The design of the spacer element/fixing lends itself to various manufacturing methods. It may be cold formed from tube, turned from bar, cast in metal or injection moulded from polymer or reinforced polymer material. Sintering or moulding of ceramic or vitreous materials may also be used. These materials may be used to further reduce thermal conductivity.

Many variations on the embodiments described will be readily apparent. Accordingly the invention is not limited to the embodiments hereinbefore described which may be varied in detail.

Claims

1-19. (canceled)

20. A support system for mounting building facade elements to a framework, the support system comprising:

a plurality of spaced-apart brackets;

a plurality of fixings for mounting the brackets to a framework,

the fixing comprising a generally cylindrical spacer section having a frame end and a bracket end, the spacer section having a flange at the bracket end,

a frame fixing element extending from the frame end of the spacer section for fixing to a framework and a bracket fixing element for extending from the bracket end of the spacer section for fixing to the bracket; and

a facade support element fixedly interconnecting in-line brackets.

21. The support system as claimed in claim 20 wherein the frame fixing element is a separate component from the spacer section.

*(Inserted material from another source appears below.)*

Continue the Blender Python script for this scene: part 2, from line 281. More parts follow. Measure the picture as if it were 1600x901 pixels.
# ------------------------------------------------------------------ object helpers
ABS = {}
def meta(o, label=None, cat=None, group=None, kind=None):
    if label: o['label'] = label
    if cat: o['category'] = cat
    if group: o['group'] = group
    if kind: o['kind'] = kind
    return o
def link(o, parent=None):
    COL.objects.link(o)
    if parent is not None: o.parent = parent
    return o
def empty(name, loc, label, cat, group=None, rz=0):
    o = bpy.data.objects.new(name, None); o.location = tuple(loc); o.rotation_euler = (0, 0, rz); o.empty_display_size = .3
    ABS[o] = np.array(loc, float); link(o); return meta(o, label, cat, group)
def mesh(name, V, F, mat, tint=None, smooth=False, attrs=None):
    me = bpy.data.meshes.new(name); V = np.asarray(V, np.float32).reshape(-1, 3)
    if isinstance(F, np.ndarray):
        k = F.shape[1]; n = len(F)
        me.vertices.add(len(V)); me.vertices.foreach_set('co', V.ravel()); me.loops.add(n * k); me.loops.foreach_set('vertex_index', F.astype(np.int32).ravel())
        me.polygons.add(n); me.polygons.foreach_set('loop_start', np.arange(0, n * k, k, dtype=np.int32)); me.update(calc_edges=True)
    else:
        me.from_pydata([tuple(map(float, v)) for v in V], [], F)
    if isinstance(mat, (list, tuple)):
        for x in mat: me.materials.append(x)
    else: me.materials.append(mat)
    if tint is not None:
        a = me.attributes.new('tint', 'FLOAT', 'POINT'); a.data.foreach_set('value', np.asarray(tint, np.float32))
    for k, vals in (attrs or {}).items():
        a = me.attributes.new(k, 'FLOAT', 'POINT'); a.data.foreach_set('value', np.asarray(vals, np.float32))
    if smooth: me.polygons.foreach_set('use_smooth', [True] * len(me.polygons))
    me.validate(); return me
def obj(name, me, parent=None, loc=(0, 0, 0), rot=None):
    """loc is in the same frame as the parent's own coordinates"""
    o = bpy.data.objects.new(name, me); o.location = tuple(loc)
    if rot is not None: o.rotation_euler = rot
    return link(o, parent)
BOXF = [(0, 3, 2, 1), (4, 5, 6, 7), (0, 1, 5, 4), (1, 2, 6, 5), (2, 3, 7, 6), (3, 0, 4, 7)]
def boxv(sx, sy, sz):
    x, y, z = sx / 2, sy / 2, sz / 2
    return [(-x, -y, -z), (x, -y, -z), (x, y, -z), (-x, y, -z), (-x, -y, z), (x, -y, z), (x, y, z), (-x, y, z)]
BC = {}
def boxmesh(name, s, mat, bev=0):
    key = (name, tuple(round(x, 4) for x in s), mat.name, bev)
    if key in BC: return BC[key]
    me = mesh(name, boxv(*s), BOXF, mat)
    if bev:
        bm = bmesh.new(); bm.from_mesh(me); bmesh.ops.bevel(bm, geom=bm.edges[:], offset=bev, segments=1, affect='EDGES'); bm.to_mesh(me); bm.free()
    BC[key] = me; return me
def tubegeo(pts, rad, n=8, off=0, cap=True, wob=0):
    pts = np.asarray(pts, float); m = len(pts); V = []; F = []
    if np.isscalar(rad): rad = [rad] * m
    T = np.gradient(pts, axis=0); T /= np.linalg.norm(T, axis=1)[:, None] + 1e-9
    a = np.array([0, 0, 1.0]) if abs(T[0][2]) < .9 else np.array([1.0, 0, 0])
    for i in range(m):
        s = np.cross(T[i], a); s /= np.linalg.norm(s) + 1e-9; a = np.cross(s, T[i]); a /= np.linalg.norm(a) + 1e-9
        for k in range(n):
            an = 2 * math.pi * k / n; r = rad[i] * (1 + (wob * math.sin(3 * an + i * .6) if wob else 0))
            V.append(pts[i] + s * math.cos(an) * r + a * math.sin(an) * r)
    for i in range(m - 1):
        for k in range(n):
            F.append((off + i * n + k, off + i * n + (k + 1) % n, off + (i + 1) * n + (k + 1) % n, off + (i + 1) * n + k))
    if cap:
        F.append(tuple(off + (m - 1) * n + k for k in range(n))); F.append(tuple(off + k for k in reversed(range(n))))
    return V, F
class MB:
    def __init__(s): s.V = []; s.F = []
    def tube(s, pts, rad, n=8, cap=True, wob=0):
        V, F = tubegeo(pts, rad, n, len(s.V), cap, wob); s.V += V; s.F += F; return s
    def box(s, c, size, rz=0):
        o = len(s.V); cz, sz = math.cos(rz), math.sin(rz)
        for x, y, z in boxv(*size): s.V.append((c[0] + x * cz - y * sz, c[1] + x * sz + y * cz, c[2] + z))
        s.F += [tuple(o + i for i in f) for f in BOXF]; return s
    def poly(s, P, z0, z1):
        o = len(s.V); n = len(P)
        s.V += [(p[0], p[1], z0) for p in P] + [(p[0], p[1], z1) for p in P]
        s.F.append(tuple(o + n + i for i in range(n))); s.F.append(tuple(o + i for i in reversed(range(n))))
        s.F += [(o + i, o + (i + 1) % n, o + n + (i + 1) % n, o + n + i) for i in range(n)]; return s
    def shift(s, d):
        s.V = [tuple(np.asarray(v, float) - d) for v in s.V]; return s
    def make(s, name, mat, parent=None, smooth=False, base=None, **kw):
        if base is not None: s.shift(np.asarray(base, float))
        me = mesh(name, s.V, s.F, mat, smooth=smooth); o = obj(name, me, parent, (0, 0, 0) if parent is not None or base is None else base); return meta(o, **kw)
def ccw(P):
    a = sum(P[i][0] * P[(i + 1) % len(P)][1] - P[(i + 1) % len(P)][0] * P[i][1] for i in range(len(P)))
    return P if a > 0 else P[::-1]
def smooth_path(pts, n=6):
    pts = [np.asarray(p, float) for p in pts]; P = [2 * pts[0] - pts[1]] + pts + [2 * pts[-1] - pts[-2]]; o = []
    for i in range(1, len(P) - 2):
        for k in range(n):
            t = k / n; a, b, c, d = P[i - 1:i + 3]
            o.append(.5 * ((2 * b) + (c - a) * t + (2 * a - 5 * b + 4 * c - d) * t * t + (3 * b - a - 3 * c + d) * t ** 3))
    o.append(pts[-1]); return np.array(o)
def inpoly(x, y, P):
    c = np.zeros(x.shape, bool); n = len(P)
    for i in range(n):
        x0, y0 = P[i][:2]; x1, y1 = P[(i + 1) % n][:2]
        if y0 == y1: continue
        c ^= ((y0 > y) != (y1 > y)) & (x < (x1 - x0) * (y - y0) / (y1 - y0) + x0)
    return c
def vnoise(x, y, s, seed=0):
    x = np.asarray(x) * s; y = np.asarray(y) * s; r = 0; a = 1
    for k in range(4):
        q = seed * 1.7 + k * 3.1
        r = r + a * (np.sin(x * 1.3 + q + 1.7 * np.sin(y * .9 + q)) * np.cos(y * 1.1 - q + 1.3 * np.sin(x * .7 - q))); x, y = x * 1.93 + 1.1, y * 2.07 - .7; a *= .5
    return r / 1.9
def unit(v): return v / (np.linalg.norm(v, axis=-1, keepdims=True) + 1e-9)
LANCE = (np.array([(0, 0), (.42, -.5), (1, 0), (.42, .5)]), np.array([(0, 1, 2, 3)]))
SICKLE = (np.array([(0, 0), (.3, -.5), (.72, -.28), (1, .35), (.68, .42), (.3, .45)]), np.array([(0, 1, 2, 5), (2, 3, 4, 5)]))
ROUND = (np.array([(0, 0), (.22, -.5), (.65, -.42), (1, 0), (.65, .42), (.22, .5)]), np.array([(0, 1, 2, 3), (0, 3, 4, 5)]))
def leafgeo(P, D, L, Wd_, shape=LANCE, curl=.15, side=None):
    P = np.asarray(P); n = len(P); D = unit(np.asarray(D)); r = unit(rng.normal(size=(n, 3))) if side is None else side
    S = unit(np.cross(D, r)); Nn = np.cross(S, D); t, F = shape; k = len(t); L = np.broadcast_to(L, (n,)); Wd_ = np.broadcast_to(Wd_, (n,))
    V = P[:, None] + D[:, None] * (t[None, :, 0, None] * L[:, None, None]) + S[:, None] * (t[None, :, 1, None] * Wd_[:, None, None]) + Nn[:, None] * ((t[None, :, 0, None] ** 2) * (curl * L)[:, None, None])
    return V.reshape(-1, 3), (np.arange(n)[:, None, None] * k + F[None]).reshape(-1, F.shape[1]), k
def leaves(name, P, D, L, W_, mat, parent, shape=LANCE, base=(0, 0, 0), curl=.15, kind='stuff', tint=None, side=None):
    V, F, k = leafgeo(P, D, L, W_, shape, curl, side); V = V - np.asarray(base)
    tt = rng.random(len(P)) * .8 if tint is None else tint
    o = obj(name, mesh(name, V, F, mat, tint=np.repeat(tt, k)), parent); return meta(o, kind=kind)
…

22. The support system as claimed in claim 21 wherein the frame fixing element is held captive in the spacer section.

23. The support system as claimed in claim 21 wherein the frame fixing element is rotatably movable relative to the spacer section.

24. The support system as claimed in claim 21 wherein the frame fixing element is fixed relative to the spacer section.

25. The support system as claimed in claim 20 wherein the frame fixing element is integral with the spacer section.

26. The support system as claimed in claim 20 wherein the spacer section is at least partially hollow.

27. The support system as claimed in claim 26 wherein the spacer section is engagable with the bracket fixing element.

28. The support system as claimed in claim 27 wherein the spacer section is screw threadingly engagable with the bracket fixing element.

29. The support system as claimed in claim 20 wherein the spacer section has a small conductive cross sectional area.

30. The support system as claimed in claim 20 wherein the spacer section is of stainless steel.

31. The support system as claimed in claim 20 wherein the spacer section is of a polymer material, a reinforced polymer material, a ceramic material, or a vitreous material.

32. The support system as claimed in claim 20 wherein the frame fixing element is self penetrating through an insulation body.

33. The support system as claimed in claim 20 wherein the frame fixing element is self drilling and self tapping.

34. The support system as claimed in claim 20 comprising a washer which is engageable with the flange.

35. The support system as claimed in claim 34 wherein the washer is an external self sealing washer.

36. The support system as claimed in claim 20 wherein the brackets and the support element are integral in a single unit.

37. The cladding system incorporating a support system as claimed in claim 20.

38. A cladding system comprising:

a support framework;

an insulation body attached to the framework;

a plurality of spaced-apart brackets;

a support system as claimed in claim 1; and

facade elements mounted to the support element.